Dans ce contexte, la rémunération financière est plus simple, plus directe et plus transparente. Elle répond aussi à des enjeux de rationalisation et même, pour certains annonceurs, à des préoccupations environnementales : la distribution de produits physiques, notamment en masse, peut poser des questions de durabilité.
« Il y a également des passerelles de plus en plus fortes avec des formats de production issus de l’audiovisuel. Ce changement de paradigme est passionnant. »
JUPDLC : Est-ce que cette tendance pourrait s’appliquer aussi aux annonceurs locaux ?
Mohamed Mansouri : C’est possible, mais à nuancer. Au niveau local, les budgets restent très modestes – souvent en dessous de 1 000 euros. On est donc plus souvent sur de la micro-influence, où les collaborations reposent encore sur des échanges en nature. Aujourd’hui, cadeaux et rémunérations financières cohabitent à parts égales au niveau local. Il faudra voir si les pratiques évoluent avec le temps.
JUPDLC : Et demain ? Quelles perspectives pour ce marché ?
Mohamed Mansouri : Tout dépendra du contexte économique global, mais une chose est sûre : le secteur continue de se structurer. On observe une industrialisation de la création de contenus, avec le recours croissant à l’IA et à des influenceurs virtuels.
Il y a également des passerelles de plus en plus fortes avec des formats de production issus de l’audiovisuel, comme on a pu le voir avec des créateurs comme Inoxtag. Ce changement de paradigme est passionnant.
JUPDLC : L’ARPP prévoit-elle de faire évoluer son Certificat pour accompagner cette spécialisation des créateurs ?
Mohamed Mansouri : C’est effectivement une piste que nous explorons. Le Certificat actuel est généraliste, avec deux options spécifiques : produits financiers et jeux d’argent. Mais on observe une montée en puissance de profils spécialisés. L’influenceur « homme ou femme-sandwich » tend à disparaître au profit de talents experts sur des sujets précis. Les marques cherchent à collaborer avec des voix légitimes.
C’est pourquoi nous réfléchissons à un format de Certificat « à la carte », qui permettrait d’adapter les contenus pédagogiques au positionnement et à la spécialisation du créateur ou de la créatrice.
Entretien avec Stéphane Martin, directeur général de l’ARPP
JUPDLC : En quoi cette étude s’inscrit-elle dans la démarche de l’ARPP ?
Stéphane Martin : Depuis 2017, l’ARPP travaille avec la profession pour encadrer le marketing d’influence, un levier né avec les réseaux sociaux. La collaboration commerciale s’est construite ensuite, à mesure que les communautés d’influenceurs gagnaient en puissance et devenaient intéressantes pour les marques.

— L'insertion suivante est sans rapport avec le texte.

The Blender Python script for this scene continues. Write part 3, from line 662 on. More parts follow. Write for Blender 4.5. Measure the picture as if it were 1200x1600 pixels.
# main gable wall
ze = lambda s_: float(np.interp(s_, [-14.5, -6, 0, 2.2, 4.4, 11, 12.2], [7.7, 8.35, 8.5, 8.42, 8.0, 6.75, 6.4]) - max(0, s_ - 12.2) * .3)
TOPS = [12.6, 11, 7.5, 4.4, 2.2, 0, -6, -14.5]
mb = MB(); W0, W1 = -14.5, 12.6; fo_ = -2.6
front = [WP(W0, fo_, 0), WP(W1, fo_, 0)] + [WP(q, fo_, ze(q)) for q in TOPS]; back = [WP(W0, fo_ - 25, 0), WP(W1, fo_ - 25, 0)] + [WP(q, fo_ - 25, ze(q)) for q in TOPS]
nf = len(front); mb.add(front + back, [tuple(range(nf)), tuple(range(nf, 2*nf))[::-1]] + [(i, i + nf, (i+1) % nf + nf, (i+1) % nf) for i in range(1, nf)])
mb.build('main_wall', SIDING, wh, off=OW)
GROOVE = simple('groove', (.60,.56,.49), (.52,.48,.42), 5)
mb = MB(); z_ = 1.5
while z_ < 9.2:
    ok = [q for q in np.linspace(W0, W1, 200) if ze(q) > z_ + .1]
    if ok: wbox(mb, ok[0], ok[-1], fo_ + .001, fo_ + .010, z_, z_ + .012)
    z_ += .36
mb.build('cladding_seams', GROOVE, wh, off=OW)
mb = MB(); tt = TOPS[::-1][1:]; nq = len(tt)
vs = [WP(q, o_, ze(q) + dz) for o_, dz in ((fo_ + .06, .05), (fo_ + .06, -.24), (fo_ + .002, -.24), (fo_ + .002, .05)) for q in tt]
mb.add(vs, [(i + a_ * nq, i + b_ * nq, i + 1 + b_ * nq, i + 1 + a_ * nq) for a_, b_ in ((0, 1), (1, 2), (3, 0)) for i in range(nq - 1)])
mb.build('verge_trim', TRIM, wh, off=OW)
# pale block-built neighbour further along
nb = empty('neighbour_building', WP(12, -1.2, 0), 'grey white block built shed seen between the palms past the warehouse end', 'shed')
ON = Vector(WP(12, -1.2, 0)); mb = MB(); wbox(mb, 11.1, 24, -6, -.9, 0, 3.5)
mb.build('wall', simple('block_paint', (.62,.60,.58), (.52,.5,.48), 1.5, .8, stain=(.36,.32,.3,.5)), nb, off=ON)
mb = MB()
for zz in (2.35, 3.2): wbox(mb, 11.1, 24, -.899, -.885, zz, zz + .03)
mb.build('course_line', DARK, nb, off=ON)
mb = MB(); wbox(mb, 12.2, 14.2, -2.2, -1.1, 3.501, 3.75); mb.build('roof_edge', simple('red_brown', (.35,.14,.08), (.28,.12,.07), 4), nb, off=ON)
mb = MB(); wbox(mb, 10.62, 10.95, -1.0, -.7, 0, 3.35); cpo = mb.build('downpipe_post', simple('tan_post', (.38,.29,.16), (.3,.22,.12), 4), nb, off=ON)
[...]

En huit ans, nous avons posé un socle : une règle déontologique, un certificat, un observatoire, un accompagnement continu. Aujourd’hui, une nouvelle étape est franchie avec une véritable professionnalisation, l’émergence d’intermédiaires solides et une maturité croissante chez les annonceurs.
Il était temps d’objectiver cette dynamique avec des données précises. Grâce à France Pub, nous avons pu interroger les annonceurs nationaux et locaux pour isoler — pour la première fois — le poids réel du marketing d’influence. Nous avons donc sollicité France Pub afin d’extraire les données liées à l’influence au sein de leur étude globale. Cela fait partie de nos missions : œuvrer pour une communication responsable, quel que soit le canal.

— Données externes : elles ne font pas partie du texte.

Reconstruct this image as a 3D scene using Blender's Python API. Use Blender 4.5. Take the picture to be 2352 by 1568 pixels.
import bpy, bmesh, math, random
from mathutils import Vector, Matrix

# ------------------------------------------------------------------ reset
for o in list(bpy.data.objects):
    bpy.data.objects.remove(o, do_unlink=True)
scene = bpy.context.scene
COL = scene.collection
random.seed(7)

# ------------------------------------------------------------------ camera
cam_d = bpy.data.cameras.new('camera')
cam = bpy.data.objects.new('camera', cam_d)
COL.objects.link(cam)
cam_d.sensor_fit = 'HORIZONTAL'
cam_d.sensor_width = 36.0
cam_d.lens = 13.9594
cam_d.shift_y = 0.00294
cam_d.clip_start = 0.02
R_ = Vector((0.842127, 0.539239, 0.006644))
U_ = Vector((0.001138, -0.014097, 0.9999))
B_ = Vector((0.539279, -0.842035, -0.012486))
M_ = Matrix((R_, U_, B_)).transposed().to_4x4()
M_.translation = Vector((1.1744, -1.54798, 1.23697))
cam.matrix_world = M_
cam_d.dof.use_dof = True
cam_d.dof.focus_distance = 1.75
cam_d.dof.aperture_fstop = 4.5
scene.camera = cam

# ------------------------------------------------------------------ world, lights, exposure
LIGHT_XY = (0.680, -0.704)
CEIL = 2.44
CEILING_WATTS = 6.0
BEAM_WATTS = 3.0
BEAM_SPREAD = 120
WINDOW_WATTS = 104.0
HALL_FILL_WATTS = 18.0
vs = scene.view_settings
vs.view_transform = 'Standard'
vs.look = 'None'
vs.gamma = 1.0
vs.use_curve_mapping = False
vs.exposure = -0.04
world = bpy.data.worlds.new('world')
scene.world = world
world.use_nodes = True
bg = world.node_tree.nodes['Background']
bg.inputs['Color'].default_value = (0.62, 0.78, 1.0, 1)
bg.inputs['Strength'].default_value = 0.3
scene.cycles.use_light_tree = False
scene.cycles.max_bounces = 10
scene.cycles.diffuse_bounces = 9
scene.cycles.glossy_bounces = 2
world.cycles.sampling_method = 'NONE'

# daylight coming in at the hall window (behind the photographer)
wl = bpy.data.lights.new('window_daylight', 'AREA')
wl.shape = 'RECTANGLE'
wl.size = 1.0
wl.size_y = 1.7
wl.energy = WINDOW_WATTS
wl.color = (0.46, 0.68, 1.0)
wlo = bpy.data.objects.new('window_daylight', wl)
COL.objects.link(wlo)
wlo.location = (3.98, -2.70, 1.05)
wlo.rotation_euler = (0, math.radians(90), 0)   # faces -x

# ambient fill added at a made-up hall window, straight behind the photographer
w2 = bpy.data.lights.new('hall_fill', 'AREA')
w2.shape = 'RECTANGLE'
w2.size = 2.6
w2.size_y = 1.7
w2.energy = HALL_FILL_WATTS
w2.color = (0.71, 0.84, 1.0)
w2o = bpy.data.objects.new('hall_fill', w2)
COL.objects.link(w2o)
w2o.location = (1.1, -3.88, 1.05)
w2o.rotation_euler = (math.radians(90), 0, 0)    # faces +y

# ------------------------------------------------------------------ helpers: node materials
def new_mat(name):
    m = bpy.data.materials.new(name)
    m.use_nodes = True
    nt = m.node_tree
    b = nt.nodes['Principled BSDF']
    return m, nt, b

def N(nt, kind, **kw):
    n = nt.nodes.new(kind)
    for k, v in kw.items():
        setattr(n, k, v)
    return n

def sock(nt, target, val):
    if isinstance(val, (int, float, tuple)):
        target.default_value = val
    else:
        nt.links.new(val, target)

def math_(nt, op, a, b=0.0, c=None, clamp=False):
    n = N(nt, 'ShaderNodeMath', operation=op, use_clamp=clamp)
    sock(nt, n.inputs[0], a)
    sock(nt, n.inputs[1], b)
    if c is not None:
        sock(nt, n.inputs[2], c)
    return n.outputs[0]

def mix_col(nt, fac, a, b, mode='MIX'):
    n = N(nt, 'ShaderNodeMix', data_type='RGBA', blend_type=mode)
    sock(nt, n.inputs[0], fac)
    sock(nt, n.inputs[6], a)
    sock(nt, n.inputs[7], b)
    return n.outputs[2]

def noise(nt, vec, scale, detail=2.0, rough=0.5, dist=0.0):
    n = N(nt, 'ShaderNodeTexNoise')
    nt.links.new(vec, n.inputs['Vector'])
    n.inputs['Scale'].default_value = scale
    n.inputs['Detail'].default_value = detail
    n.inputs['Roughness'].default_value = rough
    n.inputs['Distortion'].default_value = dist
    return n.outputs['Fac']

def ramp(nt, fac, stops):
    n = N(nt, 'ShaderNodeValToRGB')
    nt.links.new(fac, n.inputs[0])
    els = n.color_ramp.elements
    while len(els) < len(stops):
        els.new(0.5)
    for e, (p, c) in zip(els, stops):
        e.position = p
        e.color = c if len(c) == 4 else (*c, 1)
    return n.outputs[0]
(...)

JUPDLC : Quel regard portez-vous sur ces chiffres ?
Stéphane Martin : Le chiffre principal à retenir, c’est celui des 519 millions d’euros investis en 2024, soit 5 % du marché digital et 1,5 % du marché global de la communication. Cela peut paraître modeste, mais c’est une vraie part. Ce montant est réparti sur un très grand nombre d’acteurs. La majorité des annonceurs investissent des budgets compris entre 10 000 et 50 000 euros par an. Cela montre que, malgré l’essor du secteur, la majorité des influenceurs ne vivent pas uniquement de la publicité.

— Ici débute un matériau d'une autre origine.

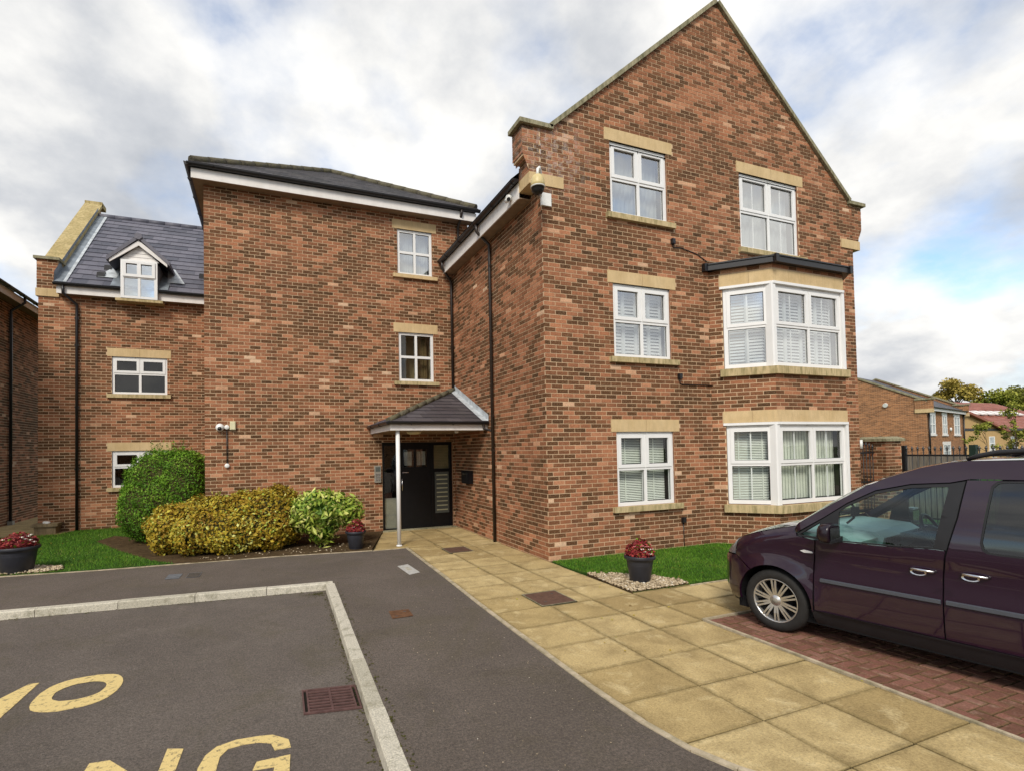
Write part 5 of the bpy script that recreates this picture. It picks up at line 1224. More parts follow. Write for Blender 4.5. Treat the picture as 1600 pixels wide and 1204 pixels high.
m_ = MB(); m_.box(dx0-.12, dx1+.12, dyf-.02, ly+.02, 5.985, 6.055); m_.build('sill', 'sill_stone', d)
for i in range(4):
    za, zb = 7.08+i*.10, 7.08+(i+1)*.10; fx = lambda z: (7.52-z)/.44*.46
    if zb > 7.5: zb = 7.5
    m_ = MB(); m_.hexa([(dcx-fx(za), yb+.03, za), (dcx+fx(za), yb+.03, za), (dcx+fx(za), yb+.06, za), (dcx-fx(za), yb+.06, za), (dcx-fx(zb), yb+.04, zb-.004), (dcx+fx(zb), yb+.04, zb-.004), (dcx+fx(zb), yb+.06, zb-.004), (dcx-fx(zb), yb+.06, zb-.004)]); m_.build('cladding_board', 'white_paint', d)
for s2 in (-1, 1):
    m_ = MB(); P0 = Vector((dcx+s2*.66, 0, 7.02)); P1_ = Vector((dcx, 0, 7.60)); dn = Vector((0, 0, -.13))
    m_.hexa([(P0.x, yb-.07, P0.z-.06), (P1_.x, yb-.07, P1_.z-.13), (P1_.x, yb-.04, P1_.z-.13), (P0.x, yb-.04, P0.z-.06), (P0.x, yb-.07, P0.z+.04), (P1_.x, yb-.07, P1_.z), (P1_.x, yb-.04, P1_.z), (P0.x, yb-.04, P0.z+.04)]); fix_normals(m_.build('barge_board', 'white_paint', d))
    m_ = MB(); Q0 = Vector((dcx+s2*.72, 0, 6.99)); Q1 = Vector((dcx, 0, 7.64)); back0, back1 = 9.0, 9.75
    m_.hexa([(Q0.x, yb-.10, Q0.z), (Q1.x, yb-.10, Q1.z), (Q1.x, back1, Q1.z), (Q0.x, back0, Q0.z), (Q0.x, yb-.10, Q0.z+.11), (Q1.x, yb-.10, Q1.z+.11), (Q1.x, back1, Q1.z+.11), (Q0.x, back0, Q0.z+.11)]); fix_normals(m_.build('dormer_roof', 'slate_one', d))
    m_ = MB(); xx = dcx+s2*.60; n0 = [Vector((xx, 8.55, eZ+(8.55-ey)*(rz-eZ)/(ry-ey))), Vector((xx+s2*.42, 8.55, eZ+(8.55-ey)*(rz-eZ)/(ry-ey))), Vector((xx+s2*.10, 9.2, eZ+(9.2-ey)*(rz-eZ)/(ry-ey))), Vector((xx-s2*.1, 9.3, eZ+(9.3-ey)*(rz-eZ)/(ry-ey)))]
    if s2 > 0: n0 = n0[::-1]
    m_.add([tuple(v+up_*.045) for v in n0], [(0, 1, 2, 3)] if s2 < 0 else [(0, 1, 2, 3)]); m_.build('valley_flashing', 'lead_pale', d)
    m_ = MB(); x0_ = dcx+s2*.42; x1_ = dcx+s2*.66; qq = [Vector((x0_, ey, eZ)), Vector((x1_, ey, eZ)), Vector((x1_, 8.62, eZ+.42*(rz-eZ)/(ry-ey))), Vector((x0_, 8.95, eZ+.75*(rz-eZ)/(ry-ey)))]
    m_.add([tuple(v+up_*.04) for v in (qq if s2 > 0 else qq[::-1])], [(0, 1, 2, 3)]); m_.build('side_flashing', 'lead', d)
m_ = MB(); m_.tube([(dcx, yb-.13, 7.70), (dcx, 9.8, 7.70)], .095, 6); m_.build('ridge_tile', 'slate_one', d)
for (x, y) in ((-8.42, 8.98), (-8.50, 8.62), (-6.12, 9.0)):
    z = eZ+(y-ey)*(rz-eZ)/(ry-ey); m_ = MB(); m_.hexa([(x-.09, y-.09, z-.05), (x+.09, y-.09, z-.05), (x+.09, y+.12, z+.12), (x-.09, y+.12, z+.12), (x-.08, y-.09, z+.09), (x+.08, y-.09, z+.09), (x+.08, y+.12, z+.17), (x-.08, y+.12, z+.17)]); m_.build('roof_vent', 'black_plastic', LW)
# small concrete box by the wing
t = thing('service_box', (-9.52, 8.42, 0), 'low brown stone service box with a flat lid at the foot of the left wing', 'service box')
m_ = MB(); m_.box(-9.78, -9.34, 8.14, 8.49, .0, .20); m_.build('body', 'box_stone', t)
m_ = MB(); m_.box(-9.83, -9.29, 8.09, 8.49, .20, .27); m_.build('lid', 'box_stone', t)
for (x, y, lb_) in ((-9.60, 8.30, 'farther'), (-9.53, 8.22, 'nearer')):
    t = thing('white_stone', (x, y, .27), lb_+' of the two white stones on the lid of the brown service box', 'stone', 'white stones on the service box')
    m_ = MB(); m_.lathe([(.05, .27), (.065, .29), (.05, .315), (.0, .325)], (x, y, 0), 10, cap1=False); m_.build('stone', 'white_plastic', t)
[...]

JUPDLC : Vous évoquez aussi la réalité du taux de contenus sponsorisés chez les créateurs…
Stéphane Martin : Oui, selon les données de l’Observatoire et de Reech, seuls 6 % des contenus publiés par les influenceurs sont en moyenne sponsorisés. Cela confirme que les contenus commerciaux restent minoritaires dans leur production globale, ce qui participe aussi à leur crédibilité.
JUPDLC : Comment expliquez-vous la hausse de l’intermédiation ?
Stéphane Martin : Le marché se dirige vers une intermédiation croissante, ce qui peut représenter une opportunité pour les agences. Pourquoi ? Parce que les annonceurs attendent davantage : plus de contenu, plus de créativité, plus de storytelling. On est passé d’un simple placement de produit à des formats plus narratifs, plus ambitieux. La production devient plus créative, plus complexe, plus stratégique. Les influenceurs se structurent. Beaucoup deviennent des TPE, voire des PME, avec une équipe, des idées, des process.
En parallèle, il devient aussi plus complexe pour les marques de repérer les bons profils, en particulier lorsqu’elles cherchent des influenceurs spécialisés, moins visibles mais très affinés. L’intermédiation permet de répondre à ce besoin.
JUPDLC : Un mot de conclusion ? Un élément qui vous a surpris dans les résultats ?
Stéphane Martin : Pas vraiment de surprise, puisque nous suivons cette évolution depuis plus de dix ans. Mais une bonne nouvelle : la notoriété du Certificat de l’influence commerciale responsable.
Aujourd’hui, près d’un quart des annonceurs qui font de l’influence connaissent le Certificat. Cela veut dire qu’ils sont en mesure de demander à leurs partenaires de se former. On compte plus de 2 100 certifiés à ce jour. C’est rassurant, car c’est un outil créé par la profession, pour la profession, et qui trouve désormais pleinement sa place. Il reste du chemin à faire, notamment au niveau local, mais la dynamique est là.